Breakfast at Scaffecito – Started a new book: Fahrenheit 451 by Ray Bradbury – 10/10
Today, I had my breakfast on the central terrace. This was primarily due to my seeing that the bottom section of the restaurant was filling up for breakfast. It was a very pleasant and quiet place to eat.
Lunch at Santa Lucia Restaurante – Great presentation, great price, and above all, tremendous flavor – 11/10
Typically, the main course came with fruit, tea, or coffee. I asked to a miniature salad ‘en cambio’ (instead). This was what I received. It was dressed lightly in an Italian dressing and sprinkled with black sesame seeds. Refreshing and tasty. Pan dulce (lightly sweetened bread) accompanied by 3 different types of jam: guayaba (guava), piña (pineapple), and fresa (strawberry). The other day, I was told by a Mexican fellow named Orlando to try Chilaquiles. Chilaquiles are quartered tortillas that have been lightly fried and then simmered in salsa until softened. Then, they are topped with a little bit of queso fresco, crema, and in this case, a couple fried eggs. The dish was slightly spicy, slightly acidic, and probably one of the tastiest I have had thus far. A wasp enjoying a healthy sample of the strawberry jam. View from la terrazza de Santa Lucia. With tip – which I have been giving as cash (due to that being waiter’s preference) – the bill ended up being 213 pesos.

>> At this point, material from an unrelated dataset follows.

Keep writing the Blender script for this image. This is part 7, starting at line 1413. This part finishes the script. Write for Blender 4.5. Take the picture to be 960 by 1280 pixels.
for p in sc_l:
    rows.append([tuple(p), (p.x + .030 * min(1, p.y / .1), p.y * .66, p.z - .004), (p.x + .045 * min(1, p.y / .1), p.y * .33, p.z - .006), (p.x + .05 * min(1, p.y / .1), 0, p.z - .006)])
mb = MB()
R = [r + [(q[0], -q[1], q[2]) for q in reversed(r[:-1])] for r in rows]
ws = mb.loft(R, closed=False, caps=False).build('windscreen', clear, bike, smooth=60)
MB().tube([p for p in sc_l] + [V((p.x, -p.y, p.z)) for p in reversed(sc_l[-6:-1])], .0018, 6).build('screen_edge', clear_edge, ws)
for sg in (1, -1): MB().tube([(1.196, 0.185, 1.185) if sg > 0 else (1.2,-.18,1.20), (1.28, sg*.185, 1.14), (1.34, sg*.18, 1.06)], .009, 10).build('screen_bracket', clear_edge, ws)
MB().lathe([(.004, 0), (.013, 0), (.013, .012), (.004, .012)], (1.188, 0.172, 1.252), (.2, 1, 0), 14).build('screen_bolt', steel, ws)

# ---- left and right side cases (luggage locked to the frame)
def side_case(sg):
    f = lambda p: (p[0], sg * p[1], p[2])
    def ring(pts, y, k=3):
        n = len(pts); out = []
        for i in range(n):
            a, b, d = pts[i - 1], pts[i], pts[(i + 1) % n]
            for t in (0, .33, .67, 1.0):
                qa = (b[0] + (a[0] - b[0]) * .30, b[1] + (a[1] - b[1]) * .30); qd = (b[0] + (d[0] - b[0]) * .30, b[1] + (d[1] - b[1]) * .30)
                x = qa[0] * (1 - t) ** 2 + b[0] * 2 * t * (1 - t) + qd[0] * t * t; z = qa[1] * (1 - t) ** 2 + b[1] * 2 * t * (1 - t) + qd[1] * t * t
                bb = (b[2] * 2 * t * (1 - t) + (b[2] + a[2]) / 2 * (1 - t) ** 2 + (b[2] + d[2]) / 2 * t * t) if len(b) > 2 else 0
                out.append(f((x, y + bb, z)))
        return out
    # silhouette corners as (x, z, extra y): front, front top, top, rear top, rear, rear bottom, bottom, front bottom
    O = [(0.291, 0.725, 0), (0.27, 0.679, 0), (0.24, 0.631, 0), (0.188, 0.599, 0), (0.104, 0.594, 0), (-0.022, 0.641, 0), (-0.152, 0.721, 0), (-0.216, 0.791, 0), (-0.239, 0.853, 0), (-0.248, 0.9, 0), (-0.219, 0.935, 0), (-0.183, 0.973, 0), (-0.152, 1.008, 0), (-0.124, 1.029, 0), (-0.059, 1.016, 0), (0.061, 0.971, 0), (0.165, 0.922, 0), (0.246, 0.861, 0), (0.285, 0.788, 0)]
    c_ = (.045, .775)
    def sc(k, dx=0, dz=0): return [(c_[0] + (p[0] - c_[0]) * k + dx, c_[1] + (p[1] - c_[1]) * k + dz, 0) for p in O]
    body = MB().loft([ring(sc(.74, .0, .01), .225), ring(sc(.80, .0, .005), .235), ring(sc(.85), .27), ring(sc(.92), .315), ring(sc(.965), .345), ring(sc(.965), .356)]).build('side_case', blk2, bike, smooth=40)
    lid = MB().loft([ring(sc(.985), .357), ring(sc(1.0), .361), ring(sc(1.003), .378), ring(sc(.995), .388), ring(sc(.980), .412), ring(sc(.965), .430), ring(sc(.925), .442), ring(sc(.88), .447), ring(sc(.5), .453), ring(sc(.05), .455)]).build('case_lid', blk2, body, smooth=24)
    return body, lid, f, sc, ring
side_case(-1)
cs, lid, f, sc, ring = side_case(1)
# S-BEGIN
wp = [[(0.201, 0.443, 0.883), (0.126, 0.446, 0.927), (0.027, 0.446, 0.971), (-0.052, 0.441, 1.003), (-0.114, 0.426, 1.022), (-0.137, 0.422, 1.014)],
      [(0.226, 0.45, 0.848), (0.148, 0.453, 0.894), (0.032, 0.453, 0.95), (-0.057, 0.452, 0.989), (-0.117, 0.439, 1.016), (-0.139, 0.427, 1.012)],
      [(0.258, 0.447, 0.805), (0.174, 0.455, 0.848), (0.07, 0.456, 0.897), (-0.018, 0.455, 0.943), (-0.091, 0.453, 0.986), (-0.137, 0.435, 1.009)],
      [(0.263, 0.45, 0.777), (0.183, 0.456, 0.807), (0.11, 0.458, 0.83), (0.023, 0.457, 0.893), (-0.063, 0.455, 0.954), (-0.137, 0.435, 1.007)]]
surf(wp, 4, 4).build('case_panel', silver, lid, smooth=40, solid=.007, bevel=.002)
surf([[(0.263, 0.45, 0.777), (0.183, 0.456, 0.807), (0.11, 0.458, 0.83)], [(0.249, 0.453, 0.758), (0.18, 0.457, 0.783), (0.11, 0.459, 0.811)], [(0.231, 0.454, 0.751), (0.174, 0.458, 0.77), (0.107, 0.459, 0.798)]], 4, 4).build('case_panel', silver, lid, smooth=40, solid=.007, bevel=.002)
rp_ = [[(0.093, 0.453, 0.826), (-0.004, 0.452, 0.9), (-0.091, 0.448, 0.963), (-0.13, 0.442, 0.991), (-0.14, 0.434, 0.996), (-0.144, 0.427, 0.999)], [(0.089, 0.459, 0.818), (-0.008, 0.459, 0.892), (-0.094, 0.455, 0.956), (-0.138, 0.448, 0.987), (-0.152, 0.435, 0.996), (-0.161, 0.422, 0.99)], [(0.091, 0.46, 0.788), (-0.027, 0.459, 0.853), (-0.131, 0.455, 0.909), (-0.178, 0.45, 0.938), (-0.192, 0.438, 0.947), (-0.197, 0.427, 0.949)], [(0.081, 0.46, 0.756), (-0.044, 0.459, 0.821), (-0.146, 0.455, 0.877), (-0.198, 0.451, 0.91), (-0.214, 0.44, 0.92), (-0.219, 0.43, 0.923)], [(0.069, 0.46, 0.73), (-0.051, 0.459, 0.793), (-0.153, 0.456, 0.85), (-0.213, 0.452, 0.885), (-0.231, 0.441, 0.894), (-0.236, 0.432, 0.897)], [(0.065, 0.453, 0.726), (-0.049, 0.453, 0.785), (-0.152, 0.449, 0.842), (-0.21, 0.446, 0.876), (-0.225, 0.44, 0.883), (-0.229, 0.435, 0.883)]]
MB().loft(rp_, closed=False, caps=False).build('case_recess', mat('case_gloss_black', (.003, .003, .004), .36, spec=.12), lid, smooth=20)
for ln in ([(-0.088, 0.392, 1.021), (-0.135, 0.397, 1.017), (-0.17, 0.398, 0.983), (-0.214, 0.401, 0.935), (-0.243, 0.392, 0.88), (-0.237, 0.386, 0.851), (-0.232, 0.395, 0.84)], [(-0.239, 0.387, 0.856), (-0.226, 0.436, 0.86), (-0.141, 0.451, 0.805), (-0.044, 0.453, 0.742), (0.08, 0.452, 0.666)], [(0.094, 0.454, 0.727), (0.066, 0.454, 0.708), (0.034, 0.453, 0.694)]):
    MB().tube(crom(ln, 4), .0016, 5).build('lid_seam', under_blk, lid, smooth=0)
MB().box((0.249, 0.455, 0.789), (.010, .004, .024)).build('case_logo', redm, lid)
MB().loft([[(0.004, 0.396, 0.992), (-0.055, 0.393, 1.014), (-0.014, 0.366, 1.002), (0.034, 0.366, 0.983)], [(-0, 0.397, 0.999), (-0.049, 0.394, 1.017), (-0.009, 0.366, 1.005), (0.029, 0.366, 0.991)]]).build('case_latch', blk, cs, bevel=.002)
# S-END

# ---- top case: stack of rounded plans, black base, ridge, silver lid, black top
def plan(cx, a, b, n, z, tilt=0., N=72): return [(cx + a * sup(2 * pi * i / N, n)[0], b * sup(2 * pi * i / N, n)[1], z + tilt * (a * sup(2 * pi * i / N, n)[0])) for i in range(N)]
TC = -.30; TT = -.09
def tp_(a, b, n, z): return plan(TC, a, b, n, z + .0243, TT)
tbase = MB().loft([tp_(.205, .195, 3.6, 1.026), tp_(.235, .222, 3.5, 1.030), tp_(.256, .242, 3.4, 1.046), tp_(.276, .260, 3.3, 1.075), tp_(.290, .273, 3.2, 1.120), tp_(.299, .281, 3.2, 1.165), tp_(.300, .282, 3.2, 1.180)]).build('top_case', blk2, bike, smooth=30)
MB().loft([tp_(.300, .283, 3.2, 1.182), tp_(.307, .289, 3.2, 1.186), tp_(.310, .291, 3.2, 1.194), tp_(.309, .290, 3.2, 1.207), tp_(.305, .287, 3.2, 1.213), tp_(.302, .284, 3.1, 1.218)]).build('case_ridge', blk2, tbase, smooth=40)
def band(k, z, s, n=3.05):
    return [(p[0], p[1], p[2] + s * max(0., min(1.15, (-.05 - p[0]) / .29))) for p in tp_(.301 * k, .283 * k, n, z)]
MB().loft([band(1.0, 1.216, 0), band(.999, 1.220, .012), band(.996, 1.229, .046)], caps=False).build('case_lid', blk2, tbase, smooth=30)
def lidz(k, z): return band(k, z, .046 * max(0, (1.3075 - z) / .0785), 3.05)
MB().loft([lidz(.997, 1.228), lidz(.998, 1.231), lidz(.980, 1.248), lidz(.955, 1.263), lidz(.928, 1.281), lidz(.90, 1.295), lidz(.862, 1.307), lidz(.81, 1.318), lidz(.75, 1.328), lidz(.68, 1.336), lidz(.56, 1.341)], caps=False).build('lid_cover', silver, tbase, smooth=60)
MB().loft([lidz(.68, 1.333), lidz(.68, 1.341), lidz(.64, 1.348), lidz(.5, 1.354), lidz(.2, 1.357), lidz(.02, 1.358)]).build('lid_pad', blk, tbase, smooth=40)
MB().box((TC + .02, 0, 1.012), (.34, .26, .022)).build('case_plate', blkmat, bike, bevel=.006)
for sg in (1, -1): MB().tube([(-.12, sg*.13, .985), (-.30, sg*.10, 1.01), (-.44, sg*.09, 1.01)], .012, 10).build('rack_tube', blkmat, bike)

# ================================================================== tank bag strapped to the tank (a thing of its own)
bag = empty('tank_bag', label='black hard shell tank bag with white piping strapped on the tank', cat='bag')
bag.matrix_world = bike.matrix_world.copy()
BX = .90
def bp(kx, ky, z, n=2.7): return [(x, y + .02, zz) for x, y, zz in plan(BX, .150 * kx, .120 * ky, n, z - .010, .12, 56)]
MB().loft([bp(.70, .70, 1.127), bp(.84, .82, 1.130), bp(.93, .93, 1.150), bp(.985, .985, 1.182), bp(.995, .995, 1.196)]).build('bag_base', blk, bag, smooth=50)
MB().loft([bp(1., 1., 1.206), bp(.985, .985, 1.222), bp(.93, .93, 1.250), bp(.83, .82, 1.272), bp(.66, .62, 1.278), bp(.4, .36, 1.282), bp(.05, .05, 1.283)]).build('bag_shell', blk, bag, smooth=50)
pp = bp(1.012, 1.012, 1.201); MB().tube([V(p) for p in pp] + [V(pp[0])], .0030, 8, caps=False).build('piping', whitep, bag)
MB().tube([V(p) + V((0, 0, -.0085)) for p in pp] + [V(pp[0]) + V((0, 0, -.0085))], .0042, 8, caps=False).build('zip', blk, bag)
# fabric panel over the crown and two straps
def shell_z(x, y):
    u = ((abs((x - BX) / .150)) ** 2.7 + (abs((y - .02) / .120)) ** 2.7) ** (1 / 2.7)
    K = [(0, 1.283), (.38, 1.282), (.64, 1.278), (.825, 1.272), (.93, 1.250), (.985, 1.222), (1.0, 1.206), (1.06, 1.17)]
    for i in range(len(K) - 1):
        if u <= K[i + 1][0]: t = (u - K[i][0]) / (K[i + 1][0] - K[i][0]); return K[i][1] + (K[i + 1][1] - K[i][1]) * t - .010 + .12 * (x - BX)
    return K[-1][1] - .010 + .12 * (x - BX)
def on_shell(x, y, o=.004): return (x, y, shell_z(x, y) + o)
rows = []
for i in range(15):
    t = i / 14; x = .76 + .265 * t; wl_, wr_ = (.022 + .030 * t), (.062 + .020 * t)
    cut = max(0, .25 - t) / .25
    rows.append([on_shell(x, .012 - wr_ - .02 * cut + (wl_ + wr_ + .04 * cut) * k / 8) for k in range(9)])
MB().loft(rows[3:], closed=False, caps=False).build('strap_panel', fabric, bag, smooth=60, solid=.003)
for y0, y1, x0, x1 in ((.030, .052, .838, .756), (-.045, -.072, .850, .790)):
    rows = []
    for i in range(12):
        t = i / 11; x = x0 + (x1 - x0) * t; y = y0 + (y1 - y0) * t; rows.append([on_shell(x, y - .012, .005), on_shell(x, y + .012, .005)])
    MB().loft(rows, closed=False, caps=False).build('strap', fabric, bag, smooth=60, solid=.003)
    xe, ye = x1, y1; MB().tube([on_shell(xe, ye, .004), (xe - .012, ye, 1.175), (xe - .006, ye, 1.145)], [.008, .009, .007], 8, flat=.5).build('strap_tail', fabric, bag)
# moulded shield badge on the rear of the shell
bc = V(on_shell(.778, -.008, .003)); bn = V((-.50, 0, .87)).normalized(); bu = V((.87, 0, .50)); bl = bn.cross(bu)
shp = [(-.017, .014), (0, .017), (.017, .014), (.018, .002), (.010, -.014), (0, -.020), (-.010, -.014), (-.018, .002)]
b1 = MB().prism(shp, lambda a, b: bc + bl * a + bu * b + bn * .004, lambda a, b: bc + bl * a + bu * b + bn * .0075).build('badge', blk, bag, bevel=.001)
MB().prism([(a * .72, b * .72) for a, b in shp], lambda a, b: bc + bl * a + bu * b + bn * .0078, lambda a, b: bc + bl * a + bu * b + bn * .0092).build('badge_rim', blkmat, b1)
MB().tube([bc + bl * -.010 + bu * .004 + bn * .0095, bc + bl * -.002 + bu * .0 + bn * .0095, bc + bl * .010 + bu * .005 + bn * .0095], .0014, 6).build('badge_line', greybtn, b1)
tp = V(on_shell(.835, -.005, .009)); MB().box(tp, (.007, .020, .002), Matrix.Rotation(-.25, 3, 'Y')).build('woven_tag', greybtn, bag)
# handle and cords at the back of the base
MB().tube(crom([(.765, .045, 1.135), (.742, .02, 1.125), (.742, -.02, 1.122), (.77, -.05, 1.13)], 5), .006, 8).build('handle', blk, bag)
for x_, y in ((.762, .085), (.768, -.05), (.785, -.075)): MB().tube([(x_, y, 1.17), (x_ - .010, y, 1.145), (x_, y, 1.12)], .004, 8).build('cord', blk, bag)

The grand hike from Scaffecito to Monte Taxco Hotel (and Teleférico ride back):
What put it in my head, I cannot say, but this afternoon I decided to walk all the way from Scaffecito to Monte Taxco’s restaurant: El Taxqueño. I was not hungry at the start of the journey, but I was glad of the food at its end. The climb begins. Here, I noted that I was on ‘eye-level’ with the Santa Prisca Cathedral. Padre and I saw the beginnings of a construction site during our last trip, and it appears that progress has been made. A view from the mountainside terrace near where I played accordion during the prior visit to Taxco. Taxco at dusk [4/12/2022]. Taxco, seen via Teleférico on my descent from Monte Taxco (4/12/2022). The central avenue leading in to Taxco as seen from my night-ride on the Teleférico. View of Hotel Monte Taxco from the central terrace of Casa Spratling. It was quite a journey.
Dinner at El Taxqueño – Superb soup & salad just like I remembered – 9/10
La ensalada verde: Delicious green leaf salad topped with carrots, avocado, cucumber, and in-house mil islas aderezo (thousand island dressing). A revisit of one of my favorite dishes from last trip: Caldo Xóchitl. This contains shredded chicken, freshly diced tomato, chopped jalepeño, a little bit of fresh avocado, shredded chicken, and rice.
Final Note: It is the next day (4/13/2022), and for some reason my legs are just a tad sore.